▶ The exercise:
Leave the pictures out and quote every line from the start of the listing to the line with "bm = BM(); add_box(bm, x0, x1, y0, y1, z0, z1);", inclusive.
------------------------
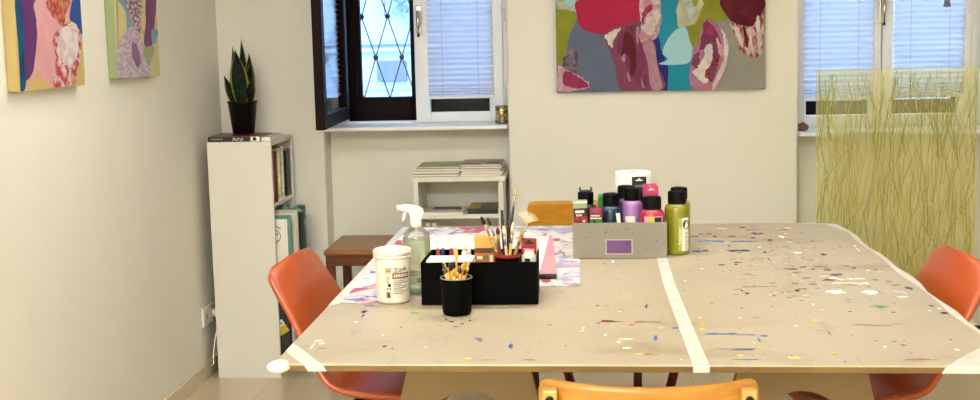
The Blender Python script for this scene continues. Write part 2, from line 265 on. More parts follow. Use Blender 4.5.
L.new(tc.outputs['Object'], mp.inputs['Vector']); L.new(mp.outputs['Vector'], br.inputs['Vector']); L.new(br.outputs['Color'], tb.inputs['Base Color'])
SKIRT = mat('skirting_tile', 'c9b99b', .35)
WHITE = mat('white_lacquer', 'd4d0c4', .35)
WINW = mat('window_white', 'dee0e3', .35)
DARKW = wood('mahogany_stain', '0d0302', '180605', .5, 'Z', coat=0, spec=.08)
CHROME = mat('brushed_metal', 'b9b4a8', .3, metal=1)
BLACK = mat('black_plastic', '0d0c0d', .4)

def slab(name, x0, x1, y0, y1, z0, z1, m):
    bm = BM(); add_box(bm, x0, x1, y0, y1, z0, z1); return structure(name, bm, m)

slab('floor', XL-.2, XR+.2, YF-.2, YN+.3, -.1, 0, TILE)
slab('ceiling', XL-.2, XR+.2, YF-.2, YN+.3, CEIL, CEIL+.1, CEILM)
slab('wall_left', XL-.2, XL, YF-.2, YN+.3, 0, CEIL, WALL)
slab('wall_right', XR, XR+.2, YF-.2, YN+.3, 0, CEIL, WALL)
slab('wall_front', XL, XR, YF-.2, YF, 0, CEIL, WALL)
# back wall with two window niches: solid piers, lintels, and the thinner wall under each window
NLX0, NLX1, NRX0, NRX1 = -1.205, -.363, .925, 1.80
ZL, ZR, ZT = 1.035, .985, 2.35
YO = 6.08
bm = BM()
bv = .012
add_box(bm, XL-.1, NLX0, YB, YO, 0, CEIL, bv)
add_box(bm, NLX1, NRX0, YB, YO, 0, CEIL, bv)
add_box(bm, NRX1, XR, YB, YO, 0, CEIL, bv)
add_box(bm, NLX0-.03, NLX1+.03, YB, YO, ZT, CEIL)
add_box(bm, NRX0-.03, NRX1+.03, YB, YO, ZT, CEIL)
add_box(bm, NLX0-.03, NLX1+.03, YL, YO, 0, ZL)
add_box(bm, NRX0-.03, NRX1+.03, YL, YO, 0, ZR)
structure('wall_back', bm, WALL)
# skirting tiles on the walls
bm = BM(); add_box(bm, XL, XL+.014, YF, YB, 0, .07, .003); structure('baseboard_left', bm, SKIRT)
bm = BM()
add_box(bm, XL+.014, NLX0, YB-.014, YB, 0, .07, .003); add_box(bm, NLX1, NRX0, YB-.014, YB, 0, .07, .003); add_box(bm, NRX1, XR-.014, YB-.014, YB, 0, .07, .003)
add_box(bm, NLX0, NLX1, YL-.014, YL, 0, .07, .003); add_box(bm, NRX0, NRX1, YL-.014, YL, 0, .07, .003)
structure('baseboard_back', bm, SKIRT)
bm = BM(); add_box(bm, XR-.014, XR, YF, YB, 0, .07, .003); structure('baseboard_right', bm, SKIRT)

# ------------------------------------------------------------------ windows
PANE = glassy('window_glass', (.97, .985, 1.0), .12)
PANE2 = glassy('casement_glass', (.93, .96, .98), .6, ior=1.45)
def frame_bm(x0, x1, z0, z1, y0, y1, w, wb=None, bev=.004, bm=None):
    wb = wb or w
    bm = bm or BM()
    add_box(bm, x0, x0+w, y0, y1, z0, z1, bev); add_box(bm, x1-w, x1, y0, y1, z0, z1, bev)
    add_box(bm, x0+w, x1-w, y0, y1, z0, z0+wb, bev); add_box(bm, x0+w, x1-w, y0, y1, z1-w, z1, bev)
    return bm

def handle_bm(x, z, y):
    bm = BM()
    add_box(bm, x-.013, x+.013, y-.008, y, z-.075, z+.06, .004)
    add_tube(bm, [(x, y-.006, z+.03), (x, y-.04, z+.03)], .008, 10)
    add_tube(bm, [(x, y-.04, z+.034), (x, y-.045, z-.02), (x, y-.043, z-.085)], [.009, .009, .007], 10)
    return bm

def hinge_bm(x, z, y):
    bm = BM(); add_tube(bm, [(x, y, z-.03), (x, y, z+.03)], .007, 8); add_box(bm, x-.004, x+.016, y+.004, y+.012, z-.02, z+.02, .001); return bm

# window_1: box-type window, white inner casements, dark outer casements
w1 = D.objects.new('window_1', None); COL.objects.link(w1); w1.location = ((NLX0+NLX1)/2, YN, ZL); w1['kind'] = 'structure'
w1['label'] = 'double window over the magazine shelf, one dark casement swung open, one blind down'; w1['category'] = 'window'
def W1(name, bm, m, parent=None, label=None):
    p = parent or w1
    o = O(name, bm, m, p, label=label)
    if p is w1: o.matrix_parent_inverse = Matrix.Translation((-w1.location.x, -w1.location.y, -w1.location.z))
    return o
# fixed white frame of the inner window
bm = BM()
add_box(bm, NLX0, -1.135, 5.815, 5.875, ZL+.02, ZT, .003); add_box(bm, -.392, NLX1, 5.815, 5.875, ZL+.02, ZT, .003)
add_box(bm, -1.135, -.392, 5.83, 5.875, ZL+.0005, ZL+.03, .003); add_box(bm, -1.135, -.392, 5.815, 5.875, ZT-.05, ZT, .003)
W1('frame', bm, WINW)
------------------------
▶ Complete answer:
The Blender Python script for this scene continues. Write part 2, from line 265 on. More parts follow. Use Blender 4.5.
L.new(tc.outputs['Object'], mp.inputs['Vector']); L.new(mp.outputs['Vector'], br.inputs['Vector']); L.new(br.outputs['Color'], tb.inputs['Base Color'])
SKIRT = mat('skirting_tile', 'c9b99b', .35)
WHITE = mat('white_lacquer', 'd4d0c4', .35)
WINW = mat('window_white', 'dee0e3', .35)
DARKW = wood('mahogany_stain', '0d0302', '180605', .5, 'Z', coat=0, spec=.08)
CHROME = mat('brushed_metal', 'b9b4a8', .3, metal=1)
BLACK = mat('black_plastic', '0d0c0d', .4)

def slab(name, x0, x1, y0, y1, z0, z1, m):
    bm = BM(); add_box(bm, x0, x1, y0, y1, z0, z1); return structure(name, bm, m)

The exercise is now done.